▶ [DO THIS] Leave out every picture. Copy exactly the lines from the one holding "Recreate this scene" through the one holding "col = scene.collection".

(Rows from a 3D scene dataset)
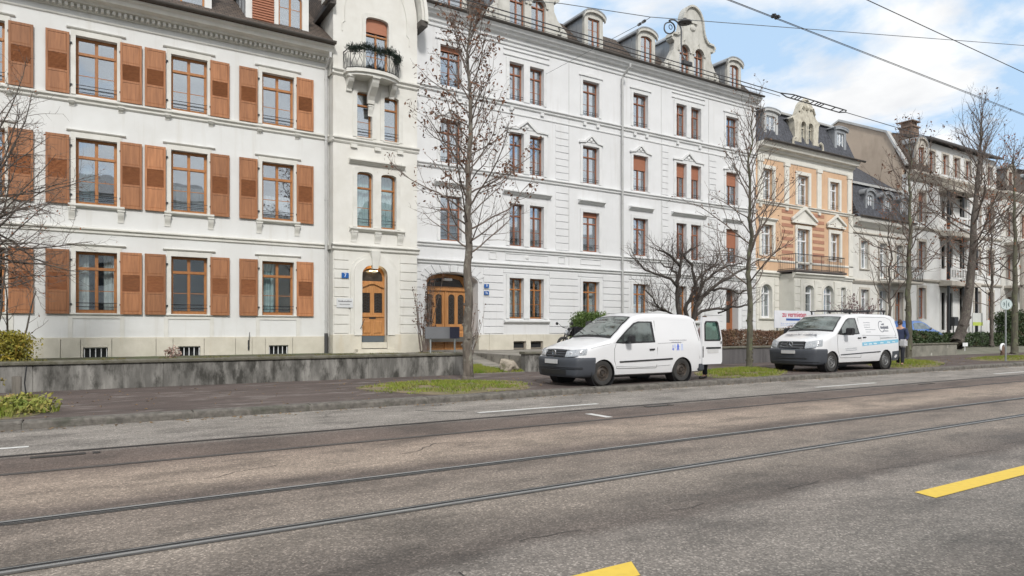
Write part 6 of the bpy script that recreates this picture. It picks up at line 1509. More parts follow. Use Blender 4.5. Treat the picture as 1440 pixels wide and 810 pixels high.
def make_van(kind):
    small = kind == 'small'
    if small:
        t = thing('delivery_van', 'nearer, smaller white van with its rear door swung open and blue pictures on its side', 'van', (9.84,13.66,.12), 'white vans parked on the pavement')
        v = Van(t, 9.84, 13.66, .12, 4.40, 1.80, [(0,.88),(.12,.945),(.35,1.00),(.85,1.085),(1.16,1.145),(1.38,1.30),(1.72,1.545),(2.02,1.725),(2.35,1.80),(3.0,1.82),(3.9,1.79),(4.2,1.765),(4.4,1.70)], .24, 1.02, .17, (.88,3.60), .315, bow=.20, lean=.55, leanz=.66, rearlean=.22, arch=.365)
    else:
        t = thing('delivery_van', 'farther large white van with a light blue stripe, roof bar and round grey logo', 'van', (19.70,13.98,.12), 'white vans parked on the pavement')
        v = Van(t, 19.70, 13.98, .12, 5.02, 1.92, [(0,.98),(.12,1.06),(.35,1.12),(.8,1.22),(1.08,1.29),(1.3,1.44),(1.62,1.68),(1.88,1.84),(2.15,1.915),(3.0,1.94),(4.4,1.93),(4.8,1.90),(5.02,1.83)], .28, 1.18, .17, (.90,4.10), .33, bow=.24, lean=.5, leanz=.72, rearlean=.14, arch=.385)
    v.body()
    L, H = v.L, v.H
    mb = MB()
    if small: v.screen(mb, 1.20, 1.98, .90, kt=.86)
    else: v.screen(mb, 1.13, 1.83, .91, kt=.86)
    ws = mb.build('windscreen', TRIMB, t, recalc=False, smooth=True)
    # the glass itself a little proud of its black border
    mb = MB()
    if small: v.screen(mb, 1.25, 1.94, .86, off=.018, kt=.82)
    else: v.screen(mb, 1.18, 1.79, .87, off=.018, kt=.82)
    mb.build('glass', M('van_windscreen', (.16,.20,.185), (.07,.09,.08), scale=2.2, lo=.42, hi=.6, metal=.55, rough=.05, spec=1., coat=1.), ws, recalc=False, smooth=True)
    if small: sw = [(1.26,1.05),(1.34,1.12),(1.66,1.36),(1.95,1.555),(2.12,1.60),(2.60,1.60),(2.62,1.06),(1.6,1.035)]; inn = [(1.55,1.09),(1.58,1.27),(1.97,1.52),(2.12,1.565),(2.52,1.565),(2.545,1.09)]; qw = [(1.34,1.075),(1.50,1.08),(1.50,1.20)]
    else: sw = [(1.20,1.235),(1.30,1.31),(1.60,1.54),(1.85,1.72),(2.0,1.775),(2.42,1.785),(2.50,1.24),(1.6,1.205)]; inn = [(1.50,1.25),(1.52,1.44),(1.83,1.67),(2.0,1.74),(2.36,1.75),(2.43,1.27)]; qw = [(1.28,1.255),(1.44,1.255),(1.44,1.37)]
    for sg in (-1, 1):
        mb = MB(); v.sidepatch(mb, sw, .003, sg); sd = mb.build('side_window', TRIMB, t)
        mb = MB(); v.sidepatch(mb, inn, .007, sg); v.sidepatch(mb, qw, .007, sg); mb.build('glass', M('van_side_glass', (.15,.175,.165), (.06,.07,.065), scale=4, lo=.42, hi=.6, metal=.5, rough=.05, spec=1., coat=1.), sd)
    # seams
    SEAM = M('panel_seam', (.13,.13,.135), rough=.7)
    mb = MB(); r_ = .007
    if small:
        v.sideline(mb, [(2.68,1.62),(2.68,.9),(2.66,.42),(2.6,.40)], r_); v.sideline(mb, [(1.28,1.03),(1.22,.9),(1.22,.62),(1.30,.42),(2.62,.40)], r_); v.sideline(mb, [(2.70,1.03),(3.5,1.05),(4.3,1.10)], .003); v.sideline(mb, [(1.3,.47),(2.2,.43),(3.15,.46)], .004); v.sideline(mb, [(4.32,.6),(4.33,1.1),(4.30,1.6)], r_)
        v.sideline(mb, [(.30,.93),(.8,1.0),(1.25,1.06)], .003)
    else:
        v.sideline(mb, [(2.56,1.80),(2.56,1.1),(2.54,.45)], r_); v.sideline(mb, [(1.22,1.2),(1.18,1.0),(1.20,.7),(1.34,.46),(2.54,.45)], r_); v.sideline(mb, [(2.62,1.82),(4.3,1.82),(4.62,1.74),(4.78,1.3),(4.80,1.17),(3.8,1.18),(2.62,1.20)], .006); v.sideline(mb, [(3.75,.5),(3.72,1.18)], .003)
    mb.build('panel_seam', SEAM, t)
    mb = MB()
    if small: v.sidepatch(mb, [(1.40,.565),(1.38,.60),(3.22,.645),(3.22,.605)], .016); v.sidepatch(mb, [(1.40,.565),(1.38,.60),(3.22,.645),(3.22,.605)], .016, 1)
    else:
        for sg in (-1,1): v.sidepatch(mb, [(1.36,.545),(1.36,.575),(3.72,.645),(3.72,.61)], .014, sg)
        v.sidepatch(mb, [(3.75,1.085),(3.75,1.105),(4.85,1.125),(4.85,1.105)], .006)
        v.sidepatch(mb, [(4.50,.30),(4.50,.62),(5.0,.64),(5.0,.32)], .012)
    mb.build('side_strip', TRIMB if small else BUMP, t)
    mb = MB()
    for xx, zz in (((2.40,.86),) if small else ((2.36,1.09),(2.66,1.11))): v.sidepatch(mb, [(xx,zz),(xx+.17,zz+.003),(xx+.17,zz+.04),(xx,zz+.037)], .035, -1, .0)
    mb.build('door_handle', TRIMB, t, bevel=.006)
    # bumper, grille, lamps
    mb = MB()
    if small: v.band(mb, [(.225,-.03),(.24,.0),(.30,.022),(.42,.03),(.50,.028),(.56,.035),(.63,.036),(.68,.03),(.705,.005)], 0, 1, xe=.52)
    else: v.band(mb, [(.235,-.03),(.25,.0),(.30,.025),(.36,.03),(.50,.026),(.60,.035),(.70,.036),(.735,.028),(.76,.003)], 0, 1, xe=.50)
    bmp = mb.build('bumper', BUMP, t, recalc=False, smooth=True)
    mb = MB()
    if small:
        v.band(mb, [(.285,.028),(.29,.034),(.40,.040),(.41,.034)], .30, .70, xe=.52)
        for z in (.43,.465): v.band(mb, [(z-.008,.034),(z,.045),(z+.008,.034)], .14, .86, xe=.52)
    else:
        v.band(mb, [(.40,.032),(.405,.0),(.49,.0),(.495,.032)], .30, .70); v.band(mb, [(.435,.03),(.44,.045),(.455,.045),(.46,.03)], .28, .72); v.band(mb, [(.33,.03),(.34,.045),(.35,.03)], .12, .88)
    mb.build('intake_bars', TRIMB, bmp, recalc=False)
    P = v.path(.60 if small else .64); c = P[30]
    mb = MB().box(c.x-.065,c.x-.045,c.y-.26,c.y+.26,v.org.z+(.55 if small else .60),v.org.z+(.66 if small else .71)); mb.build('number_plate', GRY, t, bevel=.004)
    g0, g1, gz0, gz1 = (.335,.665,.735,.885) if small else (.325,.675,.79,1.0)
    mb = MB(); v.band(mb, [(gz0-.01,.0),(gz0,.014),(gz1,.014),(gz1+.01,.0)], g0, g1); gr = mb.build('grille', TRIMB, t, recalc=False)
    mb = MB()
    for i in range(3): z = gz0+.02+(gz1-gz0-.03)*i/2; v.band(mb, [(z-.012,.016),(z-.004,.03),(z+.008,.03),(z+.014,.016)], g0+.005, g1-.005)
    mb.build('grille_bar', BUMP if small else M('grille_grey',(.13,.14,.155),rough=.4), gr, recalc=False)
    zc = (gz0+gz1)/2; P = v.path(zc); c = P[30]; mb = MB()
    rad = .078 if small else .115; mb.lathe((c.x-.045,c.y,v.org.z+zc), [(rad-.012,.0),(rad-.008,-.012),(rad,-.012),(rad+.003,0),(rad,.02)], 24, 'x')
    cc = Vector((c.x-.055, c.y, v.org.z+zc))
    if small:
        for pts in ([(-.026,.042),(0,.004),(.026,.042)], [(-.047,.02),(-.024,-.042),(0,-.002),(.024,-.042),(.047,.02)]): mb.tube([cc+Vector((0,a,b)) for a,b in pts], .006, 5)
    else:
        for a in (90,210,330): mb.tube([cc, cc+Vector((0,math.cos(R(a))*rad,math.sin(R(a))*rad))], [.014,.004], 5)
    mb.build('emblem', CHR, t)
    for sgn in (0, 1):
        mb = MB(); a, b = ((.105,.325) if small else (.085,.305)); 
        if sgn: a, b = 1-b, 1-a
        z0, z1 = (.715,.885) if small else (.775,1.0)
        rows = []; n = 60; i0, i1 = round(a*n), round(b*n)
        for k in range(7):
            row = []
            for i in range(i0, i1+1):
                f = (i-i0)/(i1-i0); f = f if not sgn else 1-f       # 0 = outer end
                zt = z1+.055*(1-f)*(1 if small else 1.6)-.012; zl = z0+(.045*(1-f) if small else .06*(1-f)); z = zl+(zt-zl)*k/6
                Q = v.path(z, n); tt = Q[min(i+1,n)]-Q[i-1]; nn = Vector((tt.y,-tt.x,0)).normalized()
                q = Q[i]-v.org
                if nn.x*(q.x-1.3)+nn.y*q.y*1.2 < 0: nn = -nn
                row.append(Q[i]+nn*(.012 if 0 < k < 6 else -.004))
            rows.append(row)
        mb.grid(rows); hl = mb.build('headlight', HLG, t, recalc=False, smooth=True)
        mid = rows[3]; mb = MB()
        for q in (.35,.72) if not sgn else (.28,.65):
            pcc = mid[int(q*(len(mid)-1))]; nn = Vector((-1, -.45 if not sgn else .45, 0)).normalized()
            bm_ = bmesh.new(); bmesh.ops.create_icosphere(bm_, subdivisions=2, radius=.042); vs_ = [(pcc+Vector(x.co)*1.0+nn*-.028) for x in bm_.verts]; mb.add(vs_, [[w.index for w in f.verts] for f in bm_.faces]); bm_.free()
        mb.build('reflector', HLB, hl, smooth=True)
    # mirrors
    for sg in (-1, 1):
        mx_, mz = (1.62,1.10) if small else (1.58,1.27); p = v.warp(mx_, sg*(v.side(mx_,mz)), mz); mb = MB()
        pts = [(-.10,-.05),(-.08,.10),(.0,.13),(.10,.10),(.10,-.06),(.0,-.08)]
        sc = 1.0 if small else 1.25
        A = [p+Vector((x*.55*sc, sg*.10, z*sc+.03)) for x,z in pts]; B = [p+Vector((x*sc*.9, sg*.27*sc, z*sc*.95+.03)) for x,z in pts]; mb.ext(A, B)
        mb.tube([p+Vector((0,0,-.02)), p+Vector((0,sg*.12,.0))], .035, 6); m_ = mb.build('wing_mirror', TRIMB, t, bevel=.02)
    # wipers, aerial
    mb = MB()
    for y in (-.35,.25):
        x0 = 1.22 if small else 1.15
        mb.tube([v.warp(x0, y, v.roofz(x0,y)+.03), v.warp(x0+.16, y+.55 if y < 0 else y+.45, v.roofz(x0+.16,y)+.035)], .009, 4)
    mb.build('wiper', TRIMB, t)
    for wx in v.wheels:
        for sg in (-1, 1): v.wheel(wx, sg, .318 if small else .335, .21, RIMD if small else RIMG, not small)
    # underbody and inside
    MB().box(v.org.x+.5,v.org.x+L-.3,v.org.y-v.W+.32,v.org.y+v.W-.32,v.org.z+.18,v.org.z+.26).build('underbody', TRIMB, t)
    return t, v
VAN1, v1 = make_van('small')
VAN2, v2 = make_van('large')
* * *
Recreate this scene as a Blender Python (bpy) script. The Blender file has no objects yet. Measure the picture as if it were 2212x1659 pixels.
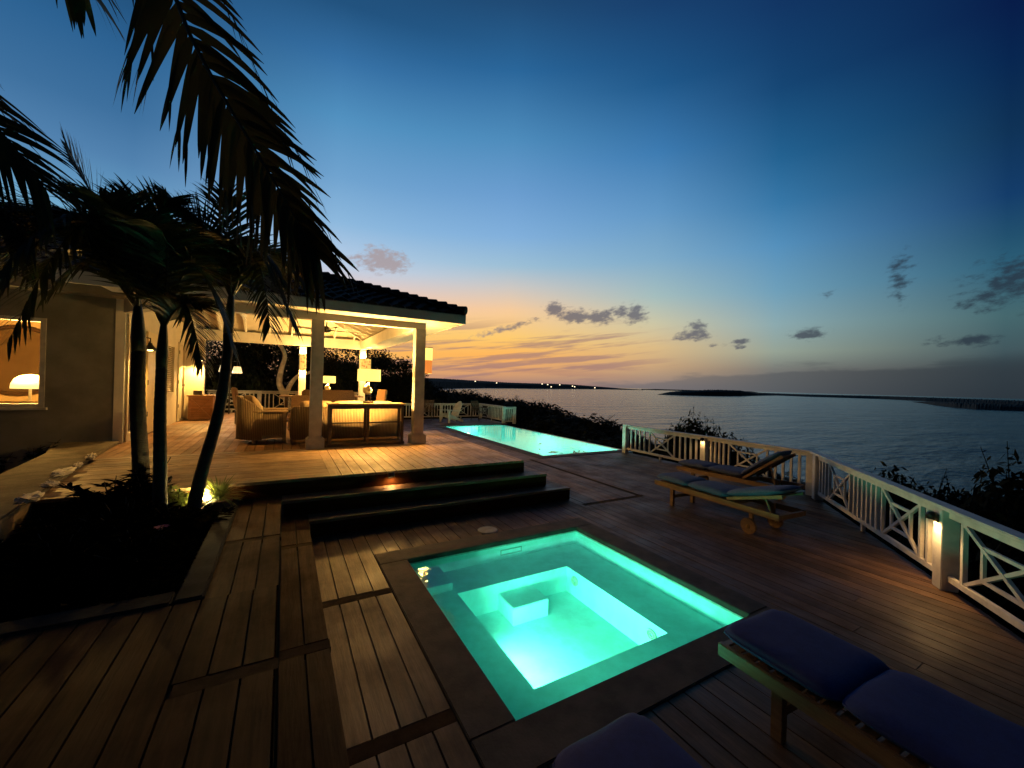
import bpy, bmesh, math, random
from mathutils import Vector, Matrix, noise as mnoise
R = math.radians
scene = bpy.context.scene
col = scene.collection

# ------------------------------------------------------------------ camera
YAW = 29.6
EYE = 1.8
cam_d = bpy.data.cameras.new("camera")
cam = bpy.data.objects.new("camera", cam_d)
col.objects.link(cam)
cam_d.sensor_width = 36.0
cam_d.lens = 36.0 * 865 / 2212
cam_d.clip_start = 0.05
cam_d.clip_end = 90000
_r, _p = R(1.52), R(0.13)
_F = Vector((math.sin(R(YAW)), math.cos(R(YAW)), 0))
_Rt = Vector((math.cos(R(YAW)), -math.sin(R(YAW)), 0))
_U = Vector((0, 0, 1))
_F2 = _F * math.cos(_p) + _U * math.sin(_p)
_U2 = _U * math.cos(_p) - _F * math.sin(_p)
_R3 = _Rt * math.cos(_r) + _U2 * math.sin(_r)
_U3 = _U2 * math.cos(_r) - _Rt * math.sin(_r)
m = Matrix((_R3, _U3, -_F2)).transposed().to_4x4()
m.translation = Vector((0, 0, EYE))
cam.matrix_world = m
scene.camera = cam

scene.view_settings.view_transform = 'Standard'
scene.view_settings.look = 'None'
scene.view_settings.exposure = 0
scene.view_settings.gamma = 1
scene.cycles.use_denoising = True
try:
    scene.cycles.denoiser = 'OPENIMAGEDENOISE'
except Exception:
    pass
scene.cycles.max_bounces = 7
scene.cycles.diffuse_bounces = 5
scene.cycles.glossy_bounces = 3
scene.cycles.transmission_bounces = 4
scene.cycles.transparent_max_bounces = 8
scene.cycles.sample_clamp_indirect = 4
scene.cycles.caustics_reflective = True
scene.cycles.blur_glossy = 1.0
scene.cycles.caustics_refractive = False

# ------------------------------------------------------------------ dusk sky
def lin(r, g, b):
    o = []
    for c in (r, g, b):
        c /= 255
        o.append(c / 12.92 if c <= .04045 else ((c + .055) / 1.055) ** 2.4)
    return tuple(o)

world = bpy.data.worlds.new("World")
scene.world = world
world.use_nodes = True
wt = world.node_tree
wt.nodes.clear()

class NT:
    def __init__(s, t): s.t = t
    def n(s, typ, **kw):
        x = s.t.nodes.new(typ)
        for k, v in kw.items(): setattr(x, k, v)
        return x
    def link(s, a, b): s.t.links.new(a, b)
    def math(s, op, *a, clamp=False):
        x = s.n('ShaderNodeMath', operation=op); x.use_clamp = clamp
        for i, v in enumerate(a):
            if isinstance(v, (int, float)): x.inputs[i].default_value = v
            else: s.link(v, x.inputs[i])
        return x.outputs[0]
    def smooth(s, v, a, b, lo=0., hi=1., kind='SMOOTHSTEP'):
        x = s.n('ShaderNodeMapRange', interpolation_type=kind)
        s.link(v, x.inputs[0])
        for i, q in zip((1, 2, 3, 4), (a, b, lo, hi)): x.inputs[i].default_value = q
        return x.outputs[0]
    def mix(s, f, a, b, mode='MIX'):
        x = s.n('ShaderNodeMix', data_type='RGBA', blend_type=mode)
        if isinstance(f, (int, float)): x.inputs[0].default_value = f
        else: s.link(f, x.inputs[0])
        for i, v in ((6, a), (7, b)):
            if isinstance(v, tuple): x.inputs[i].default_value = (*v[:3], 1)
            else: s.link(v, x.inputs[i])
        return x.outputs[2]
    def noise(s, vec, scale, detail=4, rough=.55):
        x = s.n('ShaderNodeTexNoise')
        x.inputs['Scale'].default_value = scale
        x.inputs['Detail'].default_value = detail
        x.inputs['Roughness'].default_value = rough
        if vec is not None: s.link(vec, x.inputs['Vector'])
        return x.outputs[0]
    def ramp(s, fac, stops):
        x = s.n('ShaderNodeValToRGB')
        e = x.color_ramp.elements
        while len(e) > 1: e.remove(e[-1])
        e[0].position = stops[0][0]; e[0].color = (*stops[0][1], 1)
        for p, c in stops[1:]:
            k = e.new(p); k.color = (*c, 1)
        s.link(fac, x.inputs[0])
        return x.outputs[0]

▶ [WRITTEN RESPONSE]
Recreate this scene as a Blender Python (bpy) script. The Blender file has no objects yet. Measure the picture as if it were 2212x1659 pixels.
import bpy, bmesh, math, random
from mathutils import Vector, Matrix, noise as mnoise
R = math.radians
scene = bpy.context.scene
col = scene.collection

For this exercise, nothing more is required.